_Exercise details_
Copy each line of the data below with the word "scene".
** start Data excerpt **
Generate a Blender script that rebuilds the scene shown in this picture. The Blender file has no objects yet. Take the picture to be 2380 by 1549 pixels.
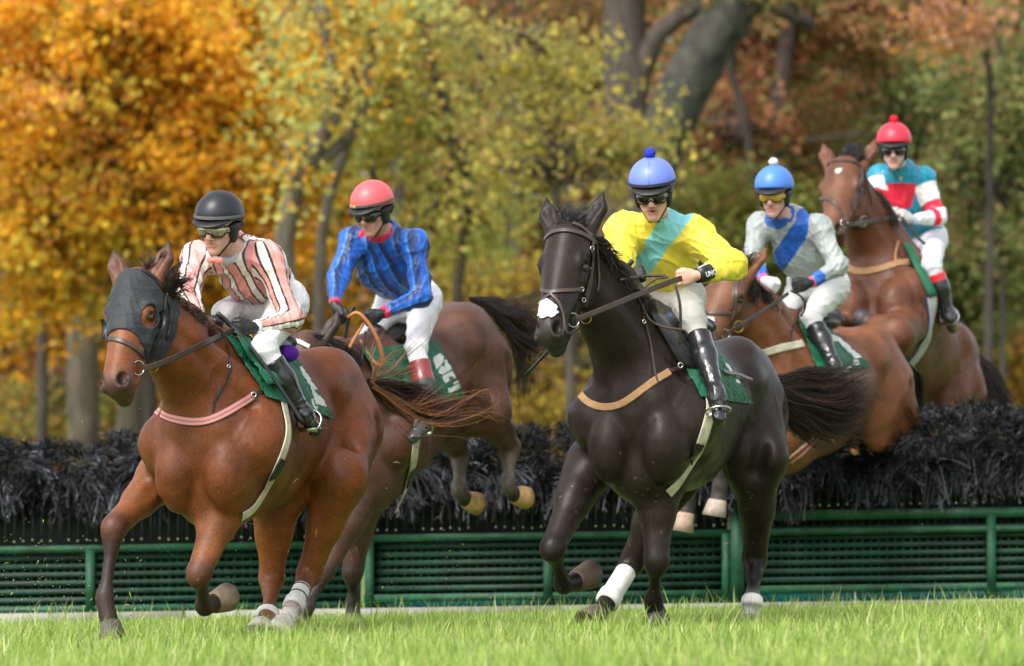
import bpy, math, random
import numpy as np
from mathutils import Vector, Matrix, bvhtree, noise as mnoise
rng = np.random.default_rng(7)
random.seed(7)
R_ = math.radians
C = bpy.context.scene.collection
# ---------------------------------------------------------------- camera, world, sun, exposure
F = 9790.0; CX = 1190.0; CY = 774.5; HOR = 1100.0      # focal length and picture centre, in units of a 2380 px wide picture
PITCH = math.atan((HOR - CY) / F)
CAM = np.array([0.0, 0.0, 0.88])
sc = bpy.context.scene
cam = bpy.data.cameras.new('camera'); camo = bpy.data.objects.new('camera', cam); C.objects.link(camo)
camo.location = CAM.tolist(); camo.rotation_euler = (R_(90) + PITCH, 0, 0)
cam.sensor_width = 36; cam.lens = F / 2380 * 36; cam.clip_end = 2000; cam.clip_start = 0.5
cam.dof.use_dof = True; cam.dof.focus_distance = 21.0; cam.dof.aperture_fstop = 2.6
sc.camera = camo
SUN_EL, SUN_AZ = 50.0, 215.0      # degrees; azimuth the light comes from, clockwise from +Y
w = bpy.data.worlds.new('World'); sc.world = w; w.use_nodes = True
nt = w.node_tree; bg = nt.nodes['Background']
sky = nt.nodes.new('ShaderNodeTexSky'); sky.sky_type = 'NISHITA'; sky.sun_disc = False
sky.sun_elevation = R_(SUN_EL); sky.sun_rotation = R_(SUN_AZ)
sky.air_density = 1.0; sky.dust_density = 4.0; sky.ozone_density = 0.6
hs = nt.nodes.new('ShaderNodeHueSaturation'); hs.inputs['Saturation'].default_value = 0.25; hs.inputs['Value'].default_value = 1.0   # thin cloud
nt.links.new(sky.outputs[0], hs.inputs['Color']); nt.links.new(hs.outputs[0], bg.inputs[0]); bg.inputs[1].default_value = 0.15
sl = bpy.data.lights.new('sun', 'SUN'); so = bpy.data.objects.new('sun', sl); C.objects.link(so)
sl.energy = 0.85; sl.angle = R_(26); sl.color = (1.0, 0.95, 0.87)
az, el = R_(SUN_AZ), R_(SUN_EL)
sd = Vector((math.sin(az) * math.cos(el), math.cos(az) * math.cos(el), math.sin(el)))
so.rotation_euler = sd.to_track_quat('Z', 'Y').to_euler(); so.location = (0, 0, 30)
sc.view_settings.view_transform = 'Standard'; sc.view_settings.look = 'None'
sc.view_settings.gamma = 1.0; sc.view_settings.exposure = 1.08
sc.cycles.use_denoising = True
sc.cycles.max_bounces = 8; sc.cycles.diffuse_bounces = 6; sc.cycles.glossy_bounces = 3; sc.cycles.transparent_max_bounces = 6
# ---------------------------------------------------------------- where a point of the place stands
cp, sp_ = math.cos(PITCH), math.sin(PITCH)
def ray(px, py):
    u = -(py - CY) / F
    return np.array([(px - CX) / F, cp - sp_ * u, sp_ + cp * u])
def P(px, py, Y):
    r = ray(px, py); return CAM + r * (Y / r[1])
def ground_z(x, y): return 0.064 + 0.020 * x - 0.013 * (y - 21)
def nrm(v):
    v = np.asarray(v, float); return v / (np.linalg.norm(v) + 1e-12)
# ---------------------------------------------------------------- objects
def tag(o, label=None, cat=None, group=None, kind=None):
    if label: o['label'] = label
    if cat: o['category'] = cat
    if group: o['group'] = group
    if kind: o['kind'] = kind
    return o
def empty(name, loc, label, cat, group=None):
    o = bpy.data.objects.new(name, None); C.objects.link(o); o.location = [float(v) for v in loc]; o.empty_display_size = 0.2
    return tag(o, label, cat, group)
def world_loc(o):
    l = Vector((0, 0, 0))
    while o is not None: l += o.location; o = o.parent
    return np.array(l)
def mkmesh(name, V, faces, mat, parent=None, col=None, smooth=True, loc=None):
    """V in world coordinates; faces = int array (n,3|4) or list of arrays; the object sits at its parent (or loc)"""
    V = np.asarray(V, float)
    org = world_loc(parent) if parent is not None else (np.asarray(loc, float) if loc is not None else np.zeros(3))
    me = bpy.data.meshes.new(name)
    fl = faces if isinstance(faces, list) else [faces]
    fl = [np.asarray(f, np.int32) for f in fl if len(f)]
    me.vertices.add(len(V)); me.vertices.foreach_set('co', (V - org).astype(np.float32).ravel())
    nl = sum(f.size for f in fl); nf = sum(len(f) for f in fl)
    me.loops.add(nl); me.polygons.add(nf)
    me.loops.foreach_set('vertex_index', np.concatenate([f.ravel() for f in fl]))
    tot = np.concatenate([np.full(len(f), f.shape[1], np.int32) for f in fl])
    me.polygons.foreach_set('loop_start', np.concatenate([[0], np.cumsum(tot)[:-1]]).astype(np.int32))
    me.polygons.foreach_set('loop_total', tot)
    me.update(calc_edges=True)
    if smooth: me.polygons.foreach_set('use_smooth', np.ones(nf, bool))
    if col is not None:
        a = me.color_attributes.new('Col', 'FLOAT_COLOR', 'POINT')
        c4 = np.ones((len(V), 4), np.float32); c4[:, :3] = col; a.data.foreach_set('color', c4.ravel())
    o = bpy.data.objects.new(name, me); C.objects.link(o)
    if parent is not None: o.parent = parent
    elif loc is not None: o.location = [float(v) for v in loc]
    if mat is not None: me.materials.append(mat)
    return o
class MB:
    def __init__(s): s.V = []; s.F = {3: [], 4: []}; s.n = 0; s.c = []
    def add(s, V, Fs, col=None):
        V = np.asarray(V, float)
        for f in (Fs if isinstance(Fs, list) else [Fs]):
            f = np.asarray(f, np.int64)
            if len(f): s.F[f.shape[1]].append(f + s.n)
        s.V.append(V); s.n += len(V)
        if col is not None: s.c.append(np.broadcast_to(np.asarray(col, float), (len(V), 3)))
        return s
    def box(s, c, h, axes=None, col=None):
        c = np.asarray(c, float); A = np.eye(3) if axes is None else np.asarray(axes, float)
        V = [c + A[0] * h[0] * i + A[1] * h[1] * j + A[2] * h[2] * k for i in (-1, 1) for j in (-1, 1) for k in (-1, 1)]
        return s.add(V, np.array([[0, 1, 3, 2], [4, 6, 7, 5], [0, 4, 5, 1], [2, 3, 7, 6], [0, 2, 6, 4], [1, 5, 7, 3]]), col)
    def tube(s, pts, rad, n=8, col=None, flat=1.0):
        pts = np.asarray(pts, float); m = len(pts); rad = np.broadcast_to(np.asarray(rad, float), (m,))
        T = np.gradient(pts, axis=0); T /= np.linalg.norm(T, axis=1, keepdims=True) + 1e-12
        up = np.array([0, 0, 1.0]) if abs(T[0][2]) < .9 else np.array([1.0, 0, 0])
        V = []; nprev = None
        for i in range(m):
            a = np.cross(T[i], up) if nprev is None else nprev - T[i] * np.dot(nprev, T[i])
            a = nrm(a); nprev = a; b = np.cross(T[i], a)
            th = np.arange(n) * 2 * math.pi / n
            V.append(pts[i] + rad[i] * (np.cos(th)[:, None] * a + flat * np.sin(th)[:, None] * b))
        V = np.concatenate(V); Fq = []
        for i in range(m - 1):
            for j in range(n):
                Fq.append([i * n + j, i * n + (j + 1) % n, (i + 1) * n + (j + 1) % n, (i + 1) * n + j])
        k = len(V); V = np.vstack([V, pts[0], pts[-1]])
        Ft = [[k, (j + 1) % n, j] for j in range(n)] + [[k + 1, (m - 1) * n + j, (m - 1) * n + (j + 1) % n] for j in range(n)]
        return s.add(V, [np.array(Fq), np.array(Ft)], col)
    def build(s, name, mat, parent=None, smooth=True, loc=None):
        fl = [np.concatenate(s.F[k]) for k in (3, 4) if s.F[k]]
        return mkmesh(name, np.concatenate(s.V), fl, mat, parent, np.concatenate(s.c) if s.c else None, smooth, loc)
def spline(pts, n):
    """Catmull-Rom through pts, n samples"""
    p = np.asarray(pts, float)
    if len(p) < 3:
        t = np.linspace(0, 1, n)[:, None]; return p[0] * (1 - t) + p[-1] * t
    q = np.vstack([2 * p[0] - p[1], p, 2 * p[-1] - p[-2]])
    L = np.concatenate([[0], np.cumsum(np.linalg.norm(np.diff(p, axis=0), axis=1))])
    out = []
    for s_ in np.linspace(0, L[-1], n):
        i = min(max(np.searchsorted(L, s_, 'right') - 1, 0), len(p) - 2); t = (s_ - L[i]) / (L[i + 1] - L[i] + 1e-12)
        a, b, c, d = q[i], q[i + 1], q[i + 2], q[i + 3]
        out.append(.5 * (2 * b + (c - a) * t + (2 * a - 5 * b + 4 * c - d) * t * t + (3 * b - a - 3 * c + d) * t ** 3))
    return np.array(out)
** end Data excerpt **
_The result_
Generate a Blender script that rebuilds the scene shown in this picture. The Blender file has no objects yet. Take the picture to be 2380 by 1549 pixels.
C = bpy.context.scene.collection
sc = bpy.context.scene